- _DIRECTIONS FOR THIS TASK_
Pictures are not part of the copy; repeat everything else in the records exactly.

- _PROVIDED ENTRIES_
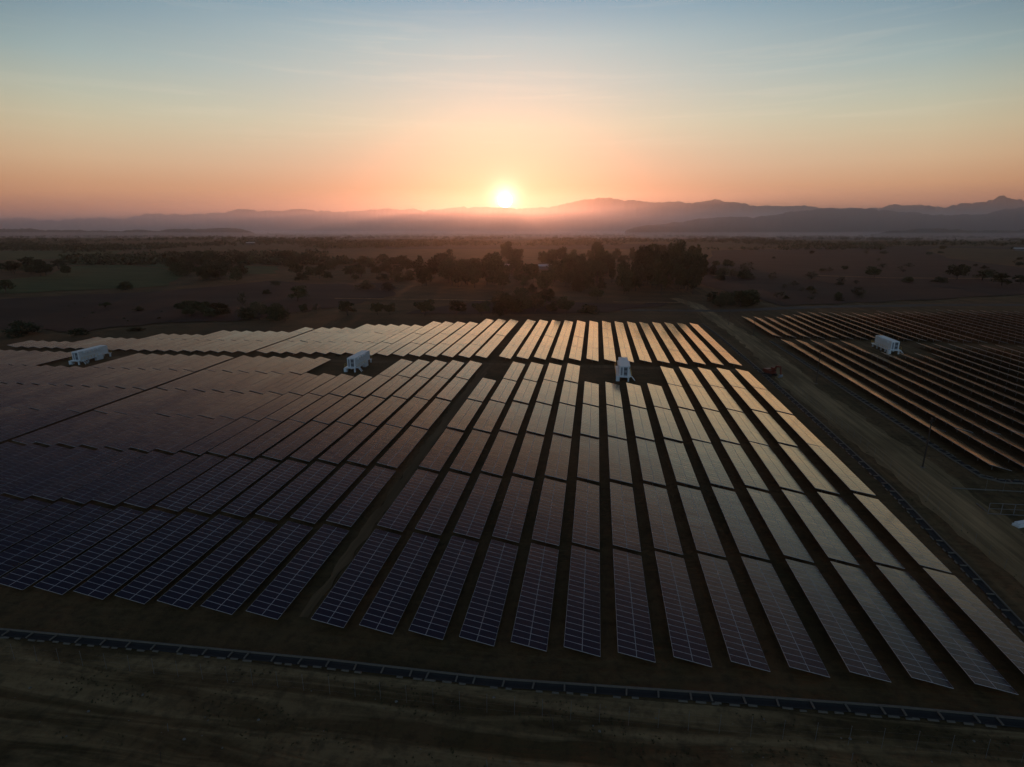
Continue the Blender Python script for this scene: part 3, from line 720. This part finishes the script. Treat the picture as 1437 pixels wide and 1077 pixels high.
def trunk_mb(seed, C, shape):
    r = random.Random(seed); b = MB(); top = 0.25 if shape == 'bush' else 0.55
    b.tube([(0, 0, -0.03), (r.uniform(-.02, .02), r.uniform(-.02, .02), top*0.5), (r.uniform(-.03, .03), r.uniform(-.03, .03), top)], [0.032, 0.022, 0.014], 6)
    for c in C[:7]: b.tube([(0, 0, top*r.uniform(0.35, 0.8)), (c[0]*0.5, c[1]*0.5, (top*0.6+c[2])/2), (c[0], c[1], c[2])], [0.014, 0.009, 0.004], 4)
    return b
KINDS = {}
for kind, shape, n, lv, cl in (('round', 'round', 4, 1500, 26), ('tall', 'tall', 4, 1500, 34), ('bush', 'bush', 3, 1100, 20), ('flat', 'flat', 2, 1200, 24), ('dry', 'round', 2, 520, 20)):
    KINDS[kind] = []
    for k in range(n):
        b, C = crown_mb(100*len(kind)+k+7, lv, cl, shape, 0.045 if kind != 'dry' else 0.035)
        KINDS[kind].append((b.mesh('crown', M['leafdry' if kind == 'dry' else 'leaf']), trunk_mb(k, C, shape).mesh('trunk', M['bark'])))
rt = random.Random(21)
def tree_at(x, y, h, wd, kind, label, group=None, name=None, cat=None):
    z = zf(x, y) if abs(y) < 420 else 0.0
    z = z - (1.5 if math.hypot(x, y) > 1500 else 0.1)
    nm = name or ('shrub' if kind == 'bush' else 'tree')
    e = empty(nm, (x, y, z), (0, 0, rt.uniform(0, 6.28))); tag(e, label, cat or ('shrub' if kind == 'bush' else 'tree'), group)
    cm_, tm = rt.choice(KINDS[kind]); sx = wd/0.95
    for n_, me_ in (('crown', cm_), ('trunk', tm)):
        o = bpy.data.objects.new(n_, me_); o.scale = (sx, sx*rt.uniform(0.85, 1.15), h/0.95); link(o, e)
    return e
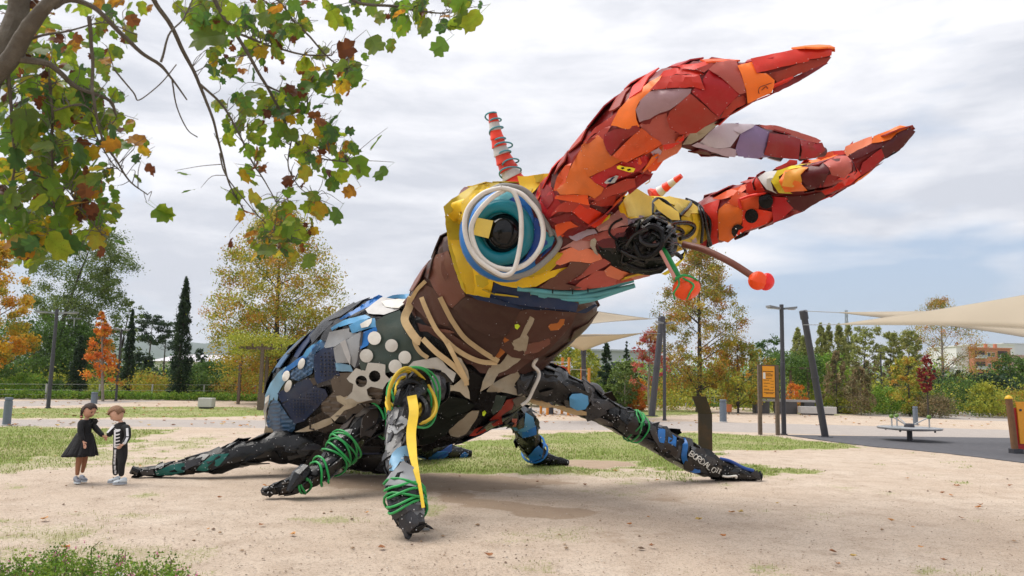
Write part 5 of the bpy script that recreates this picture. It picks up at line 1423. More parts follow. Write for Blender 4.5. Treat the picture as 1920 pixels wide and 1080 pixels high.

- _RESULT FOR THIS EXERCISE_
Continue the Blender Python script for this scene: part 3, from line 720. This part finishes the script. Treat the picture as 1437 pixels wide and 1077 pixels high.
def trunk_mb(seed, C, shape):
    r = random.Random(seed); b = MB(); top = 0.25 if shape == 'bush' else 0.55
    b.tube([(0, 0, -0.03), (r.uniform(-.02, .02), r.uniform(-.02, .02), top*0.5), (r.uniform(-.03, .03), r.uniform(-.03, .03), top)], [0.032, 0.022, 0.014], 6)
    for c in C[:7]: b.tube([(0, 0, top*r.uniform(0.35, 0.8)), (c[0]*0.5, c[1]*0.5, (top*0.6+c[2])/2), (c[0], c[1], c[2])], [0.014, 0.009, 0.004], 4)
    return b
KINDS = {}
for kind, shape, n, lv, cl in (('round', 'round', 4, 1500, 26), ('tall', 'tall', 4, 1500, 34), ('bush', 'bush', 3, 1100, 20), ('flat', 'flat', 2, 1200, 24), ('dry', 'round', 2, 520, 20)):
    KINDS[kind] = []
    for k in range(n):
        b, C = crown_mb(100*len(kind)+k+7, lv, cl, shape, 0.045 if kind != 'dry' else 0.035)
        KINDS[kind].append((b.mesh('crown', M['leafdry' if kind == 'dry' else 'leaf']), trunk_mb(k, C, shape).mesh('trunk', M['bark'])))
rt = random.Random(21)
def tree_at(x, y, h, wd, kind, label, group=None, name=None, cat=None):
    z = zf(x, y) if abs(y) < 420 else 0.0
    z = z - (1.5 if math.hypot(x, y) > 1500 else 0.1)
    nm = name or ('shrub' if kind == 'bush' else 'tree')
    e = empty(nm, (x, y, z), (0, 0, rt.uniform(0, 6.28))); tag(e, label, cat or ('shrub' if kind == 'bush' else 'tree'), group)
    cm_, tm = rt.choice(KINDS[kind]); sx = wd/0.95
    for n_, me_ in (('crown', cm_), ('trunk', tm)):
        o = bpy.data.objects.new(n_, me_); o.scale = (sx, sx*rt.uniform(0.85, 1.15), h/0.95); link(o, e)
    return e
Write part 5 of the bpy script that recreates this picture. It picks up at line 1423. More parts follow. Write for Blender 4.5. Treat the picture as 1920 pixels wide and 1080 pixels high.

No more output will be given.